Woodward Family Endowment supports electrical engineering student summer research experience

Grant Barthelmes, a junior in the Department of Electrical Engineering at the University of Notre Dame, is one of 20 students who participated in the summer 2019 NDnano Undergraduate Research Fellowship (NURF) program. The Woodward Family Endowment for Excellence for NDnano Undergraduate Research has provided the funding for Barthelmes’s fellowship.

Grant BarthelmesGrant Barthelmes presented his summer project at the July 24 Summer Undergraduate Research Symposium. In today’s high-density integrated circuits, the real limit to progress is power dissipation. Advances in fabrication technology have delivered more than a billion transistors per square centimeter, but they cannot all be fully utilized without melting the chip. This project uses an electron, localized on a “dot” within the molecule, that can be switched to the other dot by an electric field. This can be used to encode information and provide the basis for computation. The position of the electron within the molecule is measured using single-electron transistors, the most sensitive electrometers known.

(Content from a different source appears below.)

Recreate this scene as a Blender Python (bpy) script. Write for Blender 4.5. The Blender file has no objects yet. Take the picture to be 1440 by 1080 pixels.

Now in its second year of funding NDnano student researchers, the Woodward Family Endowment is helping to expand NDnano’s mission to broaden scientific understanding and engage the next generation of researchers.

Barthelmes’s project involved measurements with single-electron transistors, which are capable of measuring the motion of single electrons within molecules. Determining the position of an electron within a molecule will enable the use of molecules as electronic devices. Barthelmes worked on this cross-college project under the guidance of Greg Snider, professor and chair of the Department of Electrical Engineering, and Emily Tsui, assistant professor in the Department of Chemistry and Biochemistry.

“Grant has worked on automating our measurement set-up, on fabrication techniques to improve the single-electron transistors, and on the experimental measurements conducted at low temperatures,” Snider explained. “It’s been a pleasure working with him. He has made great progress by learning how devices and measurements are made, and how to implement experimental work.”

Barthelmes said he was drawn to this project during the application process because it offered the perfect combination of his diverse interests: chemistry, physics, and new and abstract ways of computing. After three summers as an intern working on radio frequency power amplifiers and systems, he was eager to put his acquired lab, problem solving, and database skills to work in a research setting.

“My job this summer was to automate the test procedure so it can be performed remotely and, thus, much more quickly,” Barthelmes said. “I used a stepper motor, a network of sensors, and a microcontroller to successfully design a system in which the user can interface with a program to control the thermal switches.” Concurrently, he ran tests in the University’s nanofabrication facility and refined the procedure to create the delicate tunnel junctions that the project’s electrometers need to work.

“Through the help of the Woodwards and my faculty and graduate student mentors, I have received a great undergraduate research experience I would not have had otherwise,” Barthelmes said. “The project has exposed me to the research environment and many amazing technologies, and has helped me begin the process of narrowing down my career aspirations.”

Established in 2009, the NURF program provides summer fellowships to undergraduate student researchers. The application process for summer 2020 fellowships will open in January at nano.nd.edu.

NDnano promotes collaborative research in science and engineering to address unsolved scientific and technical questions with an aim to promote the greater good. Advances in imaging and characterization, synthesis, growth, and nanofabrication are enabling breakthroughs in all science and engineering disciplines. NDnano is where Notre Dame faculty, researchers, and students meet to broaden understanding, discuss multidisciplinary research opportunities, and shape future research directions.